Abram, a man who had lived most of his life in a place called Haran, was instructed by God to move. God told him to leave his father's family, his relatives and his native country, and go to a place that he'd show him.

I have only moved seven times in my life, never relocating more than ten miles away from a prior residence. Statistics suggest that I am a few moves behind the average American who packs it all up and relocates about every five years, and I am definitely an anomaly in terms of my having stayed so close to the place of my birth. As a result, I'm quite taken by Abram's immediate, unquestioning obedience. I can only speculate, but knowing myself so well, the following questions would be in my head even if they didn't exit my mouth if God appeared to me with similar instructions. First, why? Then, where? Next, is this really necessary, you know I hate moving Lord. And finally--Leave my family? Seriously? You know how tight we are!

But not Abram. He obeyed. He packed and left. Without negotiating, interrogating, or aggravating God, he simply did as he was asked.

Yesterday, for a millisecond and a half, I was tempted to apply for a position that was advertised on the web as the "world's best job". It was described like this:

The "island caretaker" would be expected to stroll the white sands, soak up the sun, snorkel the reef, "maybe clean the pool" — and report to a global audience via weekly blogs, photo diaries and video updates. The winner, who will stay rent-free in a multimillion-dollar three-bedroom beach home complete with pool and golf cart, must be an excellent communicator and be able to speak and write in English. The job was located on an island in Australia.
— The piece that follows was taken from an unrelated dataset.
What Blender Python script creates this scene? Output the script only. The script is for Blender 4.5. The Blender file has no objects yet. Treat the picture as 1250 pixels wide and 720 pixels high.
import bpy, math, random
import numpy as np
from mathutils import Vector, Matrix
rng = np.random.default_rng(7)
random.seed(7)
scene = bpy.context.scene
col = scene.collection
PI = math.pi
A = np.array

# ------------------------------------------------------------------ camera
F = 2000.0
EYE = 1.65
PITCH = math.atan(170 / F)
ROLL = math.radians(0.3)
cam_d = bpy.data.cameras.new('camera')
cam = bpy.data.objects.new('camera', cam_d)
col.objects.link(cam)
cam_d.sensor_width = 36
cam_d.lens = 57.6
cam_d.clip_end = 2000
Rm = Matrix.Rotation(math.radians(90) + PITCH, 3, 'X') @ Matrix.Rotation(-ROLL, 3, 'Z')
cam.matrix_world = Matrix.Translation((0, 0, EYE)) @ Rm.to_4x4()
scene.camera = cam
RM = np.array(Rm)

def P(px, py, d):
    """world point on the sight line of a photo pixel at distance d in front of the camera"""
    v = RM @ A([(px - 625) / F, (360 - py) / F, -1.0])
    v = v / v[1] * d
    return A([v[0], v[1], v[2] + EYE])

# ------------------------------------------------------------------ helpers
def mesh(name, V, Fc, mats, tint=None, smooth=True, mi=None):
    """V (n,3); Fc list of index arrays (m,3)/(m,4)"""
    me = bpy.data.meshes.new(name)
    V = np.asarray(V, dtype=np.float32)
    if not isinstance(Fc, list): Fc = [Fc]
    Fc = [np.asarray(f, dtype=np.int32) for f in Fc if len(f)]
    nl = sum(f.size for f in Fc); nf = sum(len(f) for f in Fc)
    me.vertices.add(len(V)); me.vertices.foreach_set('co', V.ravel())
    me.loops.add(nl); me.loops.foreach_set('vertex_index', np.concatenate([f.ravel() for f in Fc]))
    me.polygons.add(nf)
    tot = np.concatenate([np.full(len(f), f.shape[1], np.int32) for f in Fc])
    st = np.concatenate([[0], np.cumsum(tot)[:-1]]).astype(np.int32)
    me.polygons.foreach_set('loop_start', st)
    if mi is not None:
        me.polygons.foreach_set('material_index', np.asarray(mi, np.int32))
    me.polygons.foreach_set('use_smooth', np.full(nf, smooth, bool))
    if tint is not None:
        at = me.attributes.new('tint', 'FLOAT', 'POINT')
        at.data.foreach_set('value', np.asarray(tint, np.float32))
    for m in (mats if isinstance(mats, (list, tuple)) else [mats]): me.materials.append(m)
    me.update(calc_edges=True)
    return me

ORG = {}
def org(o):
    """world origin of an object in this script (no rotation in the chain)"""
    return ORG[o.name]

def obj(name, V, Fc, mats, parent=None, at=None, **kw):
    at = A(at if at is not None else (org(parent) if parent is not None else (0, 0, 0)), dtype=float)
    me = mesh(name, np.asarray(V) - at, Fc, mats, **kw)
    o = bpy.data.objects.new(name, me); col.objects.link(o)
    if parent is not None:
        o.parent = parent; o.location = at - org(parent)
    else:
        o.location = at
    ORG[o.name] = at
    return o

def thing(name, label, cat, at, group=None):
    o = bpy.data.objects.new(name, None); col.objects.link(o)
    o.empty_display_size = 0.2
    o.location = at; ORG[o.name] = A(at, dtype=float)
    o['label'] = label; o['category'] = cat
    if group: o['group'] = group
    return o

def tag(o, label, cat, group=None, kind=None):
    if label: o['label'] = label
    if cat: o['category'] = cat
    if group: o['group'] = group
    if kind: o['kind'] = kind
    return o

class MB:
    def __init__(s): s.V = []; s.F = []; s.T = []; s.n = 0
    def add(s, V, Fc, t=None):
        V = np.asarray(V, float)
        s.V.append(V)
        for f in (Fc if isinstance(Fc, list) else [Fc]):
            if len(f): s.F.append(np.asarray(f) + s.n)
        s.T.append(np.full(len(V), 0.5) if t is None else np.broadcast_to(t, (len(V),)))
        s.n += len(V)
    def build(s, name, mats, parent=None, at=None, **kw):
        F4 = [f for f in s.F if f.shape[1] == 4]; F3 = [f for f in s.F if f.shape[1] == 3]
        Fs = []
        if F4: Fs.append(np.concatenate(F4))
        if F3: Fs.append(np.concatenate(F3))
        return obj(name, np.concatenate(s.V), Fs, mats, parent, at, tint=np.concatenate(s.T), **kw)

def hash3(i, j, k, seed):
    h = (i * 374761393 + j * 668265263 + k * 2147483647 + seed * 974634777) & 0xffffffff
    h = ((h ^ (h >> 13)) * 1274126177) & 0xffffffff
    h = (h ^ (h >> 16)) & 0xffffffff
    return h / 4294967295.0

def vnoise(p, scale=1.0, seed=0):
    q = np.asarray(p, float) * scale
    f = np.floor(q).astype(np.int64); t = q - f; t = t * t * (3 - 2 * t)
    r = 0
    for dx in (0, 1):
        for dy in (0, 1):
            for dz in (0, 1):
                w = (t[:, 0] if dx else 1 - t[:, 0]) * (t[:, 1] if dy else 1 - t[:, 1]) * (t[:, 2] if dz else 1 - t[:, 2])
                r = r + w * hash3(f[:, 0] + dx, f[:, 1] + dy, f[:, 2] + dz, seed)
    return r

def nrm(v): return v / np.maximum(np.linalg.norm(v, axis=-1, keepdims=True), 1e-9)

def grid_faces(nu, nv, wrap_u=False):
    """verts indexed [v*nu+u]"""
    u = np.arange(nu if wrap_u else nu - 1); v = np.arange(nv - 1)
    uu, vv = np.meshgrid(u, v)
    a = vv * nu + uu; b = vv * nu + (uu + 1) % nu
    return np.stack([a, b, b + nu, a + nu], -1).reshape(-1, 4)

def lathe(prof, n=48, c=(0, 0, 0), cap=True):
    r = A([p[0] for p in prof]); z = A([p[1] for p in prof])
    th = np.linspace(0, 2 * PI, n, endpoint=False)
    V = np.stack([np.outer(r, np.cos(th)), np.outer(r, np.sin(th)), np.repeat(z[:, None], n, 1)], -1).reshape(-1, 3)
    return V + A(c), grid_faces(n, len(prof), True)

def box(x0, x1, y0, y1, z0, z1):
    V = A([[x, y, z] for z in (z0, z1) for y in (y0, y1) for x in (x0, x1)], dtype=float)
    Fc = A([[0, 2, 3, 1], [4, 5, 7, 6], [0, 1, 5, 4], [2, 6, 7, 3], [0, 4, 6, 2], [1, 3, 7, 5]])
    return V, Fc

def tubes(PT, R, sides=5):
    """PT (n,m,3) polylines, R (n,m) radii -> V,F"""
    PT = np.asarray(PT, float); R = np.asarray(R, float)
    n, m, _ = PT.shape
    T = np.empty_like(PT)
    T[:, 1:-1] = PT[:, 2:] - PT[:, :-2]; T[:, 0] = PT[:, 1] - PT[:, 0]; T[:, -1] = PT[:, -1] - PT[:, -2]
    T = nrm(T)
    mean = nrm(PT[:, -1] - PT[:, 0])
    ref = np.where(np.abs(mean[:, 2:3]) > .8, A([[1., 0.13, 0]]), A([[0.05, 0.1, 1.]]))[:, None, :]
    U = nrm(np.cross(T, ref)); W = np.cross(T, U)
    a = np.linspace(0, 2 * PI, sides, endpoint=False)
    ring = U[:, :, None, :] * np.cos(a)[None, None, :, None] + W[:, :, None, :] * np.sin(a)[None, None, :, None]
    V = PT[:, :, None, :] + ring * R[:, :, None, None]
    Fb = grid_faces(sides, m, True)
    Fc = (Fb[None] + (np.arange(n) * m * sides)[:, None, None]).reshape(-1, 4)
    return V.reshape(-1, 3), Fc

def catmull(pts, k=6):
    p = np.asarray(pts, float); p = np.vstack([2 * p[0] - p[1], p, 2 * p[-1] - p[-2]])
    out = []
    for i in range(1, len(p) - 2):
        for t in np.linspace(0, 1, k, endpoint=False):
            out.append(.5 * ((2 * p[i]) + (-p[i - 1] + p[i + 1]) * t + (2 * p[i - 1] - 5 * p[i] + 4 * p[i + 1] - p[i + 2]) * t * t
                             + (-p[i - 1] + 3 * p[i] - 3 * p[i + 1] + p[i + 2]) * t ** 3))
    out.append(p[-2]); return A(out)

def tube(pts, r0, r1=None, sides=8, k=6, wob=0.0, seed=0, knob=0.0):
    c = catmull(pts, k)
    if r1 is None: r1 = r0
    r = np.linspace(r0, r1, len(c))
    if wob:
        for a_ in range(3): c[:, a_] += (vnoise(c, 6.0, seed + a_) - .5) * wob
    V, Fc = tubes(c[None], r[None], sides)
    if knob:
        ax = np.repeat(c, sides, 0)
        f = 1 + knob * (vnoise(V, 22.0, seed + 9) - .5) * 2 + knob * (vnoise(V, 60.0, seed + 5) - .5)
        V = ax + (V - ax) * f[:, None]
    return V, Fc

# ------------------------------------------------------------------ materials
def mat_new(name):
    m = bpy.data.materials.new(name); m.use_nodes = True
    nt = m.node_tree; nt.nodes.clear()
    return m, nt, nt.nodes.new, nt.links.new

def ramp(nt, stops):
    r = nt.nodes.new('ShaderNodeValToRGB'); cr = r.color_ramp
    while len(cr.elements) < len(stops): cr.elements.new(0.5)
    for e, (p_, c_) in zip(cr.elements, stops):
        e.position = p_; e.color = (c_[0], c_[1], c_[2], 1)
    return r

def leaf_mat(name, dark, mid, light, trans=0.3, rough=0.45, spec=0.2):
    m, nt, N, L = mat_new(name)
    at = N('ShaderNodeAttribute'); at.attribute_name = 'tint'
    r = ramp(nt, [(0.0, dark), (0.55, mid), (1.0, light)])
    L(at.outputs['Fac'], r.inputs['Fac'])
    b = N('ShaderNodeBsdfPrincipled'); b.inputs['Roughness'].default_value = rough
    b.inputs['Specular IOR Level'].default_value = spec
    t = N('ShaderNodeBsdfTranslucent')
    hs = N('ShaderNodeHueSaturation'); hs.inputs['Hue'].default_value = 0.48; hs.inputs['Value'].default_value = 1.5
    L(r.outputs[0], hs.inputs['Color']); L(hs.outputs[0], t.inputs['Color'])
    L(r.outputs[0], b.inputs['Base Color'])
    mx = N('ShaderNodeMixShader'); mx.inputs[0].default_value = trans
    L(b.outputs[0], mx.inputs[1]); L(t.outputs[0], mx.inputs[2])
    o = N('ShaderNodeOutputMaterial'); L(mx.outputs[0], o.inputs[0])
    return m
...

I can swim. And speak and write in English. I have some pool cleaning experience, and everything else sounds doable. So...why not? Because on the off chance (what are the odds?) that I got it, I don't want to leave my family for even six weeks. I'm a hopeless homebody, what can I say?

I learned when I traveled with Discovery Jones Expeditions that two weeks was the maximum amount of time I could stand being on the road, and even that was difficult regardless of the exotic location or adventurous activities I was experiencing.

Abram's obedience inspires me. It also convicts me. God did not tell Abram where he was leading him, but Abram followed his command in a manner reminiscent of a trained puppy who obeys it's master without concern for what may be ahead. Maybe that's a terrible analogy. God forbid that I'd offend You with an unsuitable metaphor pertaining to something that is holy, but that is genuinely the impression this makes because even small children are prone to ignore or rebel against parental instruction.

Chapter 15 verse 6 says, And Abram believed the Lord, and the Lord counted him as righteous because of his faith.

He believed that the Lord would never lead him in a wrong direction, so he followed. Obediently.

While Leslie and David were growing up, George and I discovered the benefit of clarifying our expectations. We specifically emphasized our definition of obedience. Ask either of them and they'll say: It's doing what you're told, when you're told, WITH the right heart attitude. All three components were necessary in our opinion, and omission of any element meant partial disobedience. I still think it's a good definition, and I believe that if it blessed me as a mother when my own children were obedient, it's likely to please God when I obey him.

Today, my earnest prayer is that by faith, I will practice immediate, unquestioning, right heart attitude obedience to whatever God prompts, and that he recognizes my desire to do as he commands even if I don't know where he is leading. Because I trust.